Indeed, confronting white supremacy in Canada, a country that often openly denies its existence, does require a fight. White supremacy is insidious and covert in Canada, and when Black Lives Matter Toronto’s Janaya Khan spoke at the vigil of our need to not be out-organized by white supremacy, I thought of how the media reports police brutality on Black bodies; of the missing disaggregated race data that activists have been pushing for to show Canadians who is being profiled, injured and killed by police in this country; of how whiteness is constantly understood as neutral, unchecked and often immune to critique.

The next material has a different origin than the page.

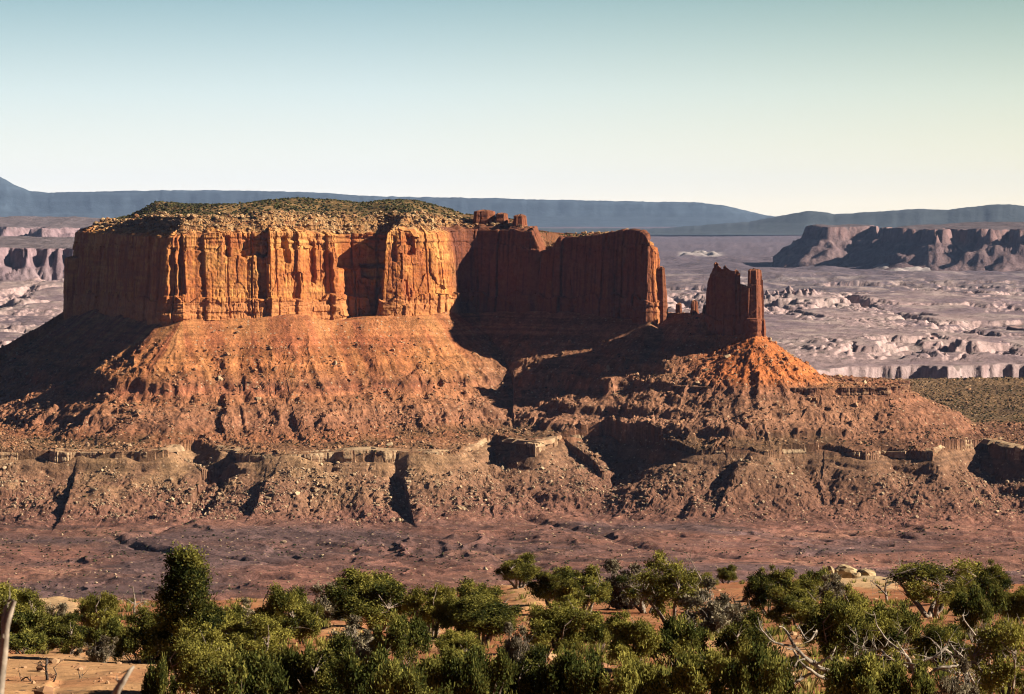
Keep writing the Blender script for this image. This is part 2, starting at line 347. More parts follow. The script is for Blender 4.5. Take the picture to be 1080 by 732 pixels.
    col = mixc(col, (.36, .125, .068), on * np.clip(-streak * 1.4 - 0.05, 0, .75) * ss(-250, -190, z))
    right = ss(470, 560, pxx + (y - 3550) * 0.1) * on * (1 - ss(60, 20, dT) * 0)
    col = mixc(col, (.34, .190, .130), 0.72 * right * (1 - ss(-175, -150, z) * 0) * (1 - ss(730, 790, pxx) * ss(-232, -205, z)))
    cone = ss(110, 60, dT) * ss(-226, -212, z) * ss(700, 780, pxx)
    col = mixc(col, (.58, .185, .060), 0.75 * cone)
    green = on * ss(-262, -275, z) * np.clip(0.25 + fbm(x / 40, y / 40, 3, 104), 0, .5) + ss(880, 980, pxx) * (d1 < 0) * ss(3560, 3660, y) * 0.7
    col = mixc(col, (.110, .090, .045), np.clip(green, 0, .8))
    col = mixc(col, (.28, .13, .085), ss(880, 960, pxx) * (d1 < 0) * ss(3640, 3540, y) * 0.6)
    low = ss(120, 200, d1)
    col = mixc(col, (.155, .102, .112), low * np.clip(0.40 + 1.7 * fbm(x / 170, y / 90, 4, 105), 0, .95))
    col = mixc(col, (.380, .205, .160), low * np.clip(-0.25 + 1.7 * fbm(x / 150, y / 80, 4, 106), 0, .75))
    col = mixc(col, (.085, .055, .055), low * np.clip(3.2 * vn(x / 130 + w1, y / 11 + .8 * w2, 112) - 2.0, 0, .8))
    tan = (d1 > 0) * ss(150, 30, d1) * ss(600, 300, pxx)
    col = mixc(col, (.47, .315, .185), np.clip(.12 + fbm(x / 30, y / 30, 3, 110), 0, .5) * tan)
    dk = fbm(x / 7, y / 7, 3, 111); col = col * (1 + .45 * dk)[..., None]
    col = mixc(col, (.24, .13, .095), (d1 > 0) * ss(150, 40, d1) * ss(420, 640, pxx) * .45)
    sb = vn(z / 1.7 + .8 * fbm(x / 30, y / 30, 2, 113), x / 240, 114) + .7 * vn(z / 5.5 + .5 * w1, x / 300, 115)
    col = col * (1 + .26 * sb * (1 - .5 * np.clip(T_rub(d1, d0), 0, 1)))[..., None]
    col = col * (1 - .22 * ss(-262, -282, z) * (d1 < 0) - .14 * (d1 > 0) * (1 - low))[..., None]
    # top of the mesa
    capc = np.full(x.shape + (3,), 0, f32) + np.asarray((.50, .285, .125), f32)
    capc = mixc(capc, (.62, .44, .25), np.clip(fbm(x / 7, y / 7, 3, 107) * 1.6, 0, .8)); capc = mixc(capc, (.26, .11, .055), np.clip(fbm(x / 14, z / 2.2, 4, 108) * 2.2, 0, .9))
    capc = mixc(capc, lerp(np.array((.10, .075, .032)), np.array((.30, .20, .095)), np.clip(.35 + 1.6 * fbm(x / 26, y / 18, 4, 116), 0, 1)[..., None]), ss(34, 46, di + 12 * fbm(x / 20, y / 20, 2, 109)) * 0.9)
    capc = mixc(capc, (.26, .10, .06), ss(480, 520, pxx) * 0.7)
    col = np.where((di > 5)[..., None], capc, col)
    # which object each face belongs to
    fi = lambda a: a[:-1, :-1]
    cap = fi(di) > 19.0
    isT = (~cap) & (fi(d1) < 0) & (np.minimum(fi(dT), fi(dS)) < fi(d0)) & (fi(dT) < 115) & (fi(z) > -222)
    tal = (~cap) & (~isT) & (fi(d0) < 260) & (fi(z) > fi(bz) + 1.0) & (fi(d1) < 0)
    rest = ~(cap | isT | tal)
    return dict(V=V, col=col, R=R, K=K, cap=cap, isT=isT, tal=tal, rest=rest, d0=d0, d1=d1, di=di, dT=dT, px=pxx, z=z, x=x, y=y, rub=rub)
T = mid_terrain()
def sub_mesh(name, mask, mat):
    f = grid_faces(T['R'], T['K'], mask); V, f, c = compact(T['V'], f, T['col']); return make_mesh(name, V, f, mat, c, False)

# ------------------------------------------------------------------ cliffs swept round an outline
def blocky(s, w, band, seed, sharp=0.07):
    q = s / w + 0.35 * vn(s / w * 0.7, band * 3.7 + s * 0, seed + 2)
    i = np.floor(q); fr = q - i
    b = np.asarray(band, f32) * 13 + 0 * i
    a = _hash(i.astype(np.int32), b.astype(np.int32), seed); nx = _hash((i + 1).astype(np.int32), b.astype(np.int32), seed)
    v = lerp(a, nx, ss(1 - sharp, 1, fr))
    e = np.minimum(fr, 1 - fr)
    return v * 2 - 1, np.exp(-(e / (0.7 / w)) ** 2)
def cliff(name, P, zb, top, mat, parent, fine=0.9, coarse=6.0, amp=1.0, batter=0.07, rowstep=1.1, boxes=(), cap=True, colf=None, seed=0, sink=14, tiers=True, dome=0.0, capdive=True, quiet=None, caprows=((1.0, .3), (2.0, 2.2), (5.0, 2.7), (6.0, 4.6), (9, 5.0), (10, 6.6), (14, 7.0), (15, 8.4), (20, 8.8), (27, 9.0), (32, -4))):
    """P closed outline (x,y[,z top]); top: scalar or None to use P's third value"""
    P = np.asarray(P, float)
    if top is not None: P = np.column_stack([P[:, :2], np.full(len(P), top)])
    n = len(P); cen = P[:, :2].mean(0); area = 0.5 * np.sum(P[:, 0] * np.roll(P[:, 1], -1) - np.roll(P[:, 0], -1) * P[:, 1])
    if area < 0: P = P[::-1]; area = -area
    pts = []
    for i in range(n):
        a, b = P[i], P[(i + 1) % n]; e = b - a; L = math.hypot(e[0], e[1])
        nrm = np.array([e[1], -e[0]]) / max(L, 1e-6)
        st = fine if nrm[1] < 0.35 else coarse
        k = max(1, int(L / st))
        for j in range(k): pts.append(a + e * j / k)
    Q = np.array(pts); K = len(Q)
    seg = np.hypot(*(np.roll(Q, -1, 0) - Q)[:, :2].T); s = np.concatenate([[0], np.cumsum(seg)[:-1]])
    # smoothed outward normals
    per = seg.sum(); g = np.linspace(0, per, int(per / 2) + 1)[:-1]
    gx = np.interp(g, np.append(s, per), np.append(Q[:, 0], Q[0, 0])); gy = np.interp(g, np.append(s, per), np.append(Q[:, 1], Q[0, 1]))
    k = max(1, int(min(5, per * 0.02 / 2)))
    tx = np.roll(gx, -k) - np.roll(gx, k); ty = np.roll(gy, -k) - np.roll(gy, k); l = np.hypot(tx, ty) + 1e-9
    nx = np.interp(s, g, ty / l); ny = np.interp(s, g, -tx / l); l = np.hypot(nx, ny) + 1e-9; nx /= l; ny /= l
    H = (P[:, 2].max() - zb) + sink; rows = int(H / rowstep) + 1
    t = np.linspace(0, 1, rows)[:, None]
    ztop = Q[:, 2][None, :]; z = (zb - sink) + (ztop - zb + sink) * t
    S = np.repeat(s[None, :], rows, 0).astype(f32); hgt = z - zb
    px = Q[:, 0] / Q[:, 1] * F + CX; PX = np.repeat(px[None, :], rows, 0)
    PY = YH - z * F / Q[:, 1][None, :]
    Sw = S + 1.6 * amp * fbm(S / 40, z / 30, 2, seed + 1) + 0.25 * amp * fbm(S / 6, z / 9, 2, seed + 2)
    rel = hgt / max(H - sink, 1)
    tier = (rel > 0.24 + 0.05 * vn(S / 18, S * 0, seed + 3)).astype(f32) + (rel > 0.80 + 0.05 * vn(S / 14, S * 0, seed + 4)).astype(f32) if tiers else np.zeros_like(S)
    b1, c1 = blocky(Sw, 31, tier * 0, seed + 10, .03); b2, c2 = blocky(Sw, 13, tier + np.floor(z / 34 + .6 * vn(S / 20, S * 0, seed + 35)), seed + 20, .05); b3, c3 = blocky(Sw, 5.5, tier + np.floor(z / 13 + .8 * vn(S / 9, S * 0, seed + 36)), seed + 30, .10)
    pa = np.clip(.35 + 1.5 * fbm(S / 45, z / 60, 2, seed + 33), 0, 1); pb = np.clip(.25 + 1.6 * fbm(S / 24, z / 30, 2, seed + 34), 0, 1)
    disp = amp * (3.8 * b1 + 2.3 * b2 * pa + 0.8 * b3 * pb - 2.8 * c1 - 1.5 * c2 * pa - 0.7 * c3 * pb)
    disp += amp * (2.2 * fbm(S / 40, z / 60, 3, seed + 5) + 0.7 * fbm(S / 7, z / 9, 3, seed + 6) + 0.5 * fbm(S / 2.4, z / 2.4, 2, seed + 7))
    bed = vn(z / 3.2 + 0.5 * vn(S / 30, z / 8, seed + 8), S / 300, seed + 9)
    disp += amp * 0.6 * np.sign(bed) * np.abs(bed) ** 0.6 * (0.5 + 1.2 * (tier != 1))
    if tiers:
        disp += amp * (3.2 * (tier == 0) - 1.6 * (tier == 2))
        disp += amp * 1.4 * np.where(tier == 0, vn(z / 7.0, S / 40, seed + 12) > 0.1, 0)
    qf = 1.0 if quiet is None else np.interp(PX, *quiet)
    disp = disp * qf - batter * np.maximum(hgt, 0)
    if dome: disp -= dome * ss(0.72, 1.0, t) ** 2
    for (a, b, c, d, dep) in boxes:        # slots and overhung recesses in the wall, in metres of depth
        wx = 1.5 + 0 * PX; jx = 2.0 * vn(z / 9, S / 50, seed + 14); jy = 2.5 * vn(S / 5, z / 50, seed + 15)
        m = ss(a - 1, a + 1.2, PX + jx) * (1 - ss(b - .8, b + .8, PX + jx * .5)) * ss(c - 1.5, c + 1.5, PY + jy) * (1 - ss(d - 1.5, d + 1.5, PY + jy))
        disp -= dep * m
    x = Q[:, 0][None, :] + nx[None, :] * disp; y = Q[:, 1][None, :] + ny[None, :] * disp
    V = [np.stack([x, y, z + 0 * x], -1)]
    tx_, ty_ = x[-1], y[-1]
    if cap and capdive:
        cf = 1.0 if quiet is None else np.interp(px, [0, 550, 575, 1100], [1, 1, .3, .3])
        for ins, up in caprows:
            j = (0.9 * vn(s / 3.5, s * 0 + ins, seed + 40) + 2.2 * vn(s / 11, s * 0 + round(up), seed + 44)) * min(1, ins / 3)
            V.append(np.stack([tx_ - nx * (ins + j) * cf, ty_ - ny * (ins + j) * cf, ztop[0] + up * cf * (0.8 + 0.4 * vn(s / 6, s * 0, seed + 41)) ], -1)[None])
    elif cap:
        cx, cy = tx_.mean(), ty_.mean()
        for fr, up in ((0.75, 1.2), (0.45, 1.8), (0.15, 2.0), (0.01, 2.0)):
            V.append(np.stack([cx + (tx_ - cx) * fr, cy + (ty_ - cy) * fr, ztop[0] * fr + ztop[0].mean() * (1 - fr) + up * (0.6 + 0.8 * vn(s / 3, s * 0 + fr, seed + 42))], -1)[None])
    V = np.concatenate(V, 0); R = len(V)
    S2 = np.repeat(s[None, :], R, 0).astype(f32); z2 = V[..., 2]
    col = (colf or cliff_color)(S2, z2, zb, P[:, 2].max(), seed)
    me = make_mesh(name, V, grid_faces(R, K, wrap=True), mat, col, False)
    return link(name, me, parent)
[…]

Later on, while marching, the protest was met with Montreal police in armoured gear: here was white supremacy’s disproportionate reaction to Black organization and protest, normalized.
At the Montreal vigil, Shanice Nicole Yarde recounted the pain in witnessing the killing of Black people and white indifference as she read a series of poems. “And the sickly sweet topping on top of this cupcake,” she read, “is that still even after all of this death is that still even in spite all of this stench they can turn around and deny, and lie, and smile when I sit there in tears, in fear, as they laugh as if there’s something funny about Black fear.”
I recognize the fear she referenced: It’s what many of us feel when we see another Black person killed in this country by law enforcement, and nothing changes. The denial is inherent in the ways that tragic and avoidable deaths like Pierre Coriolan’s are viewed as isolated incidents, despite a clear pattern. Reports, inquests and recommendations, year after year, merely serve to reflect this reality. Seen as a whole, we see the cycles repeat. We cannot keep watching idly.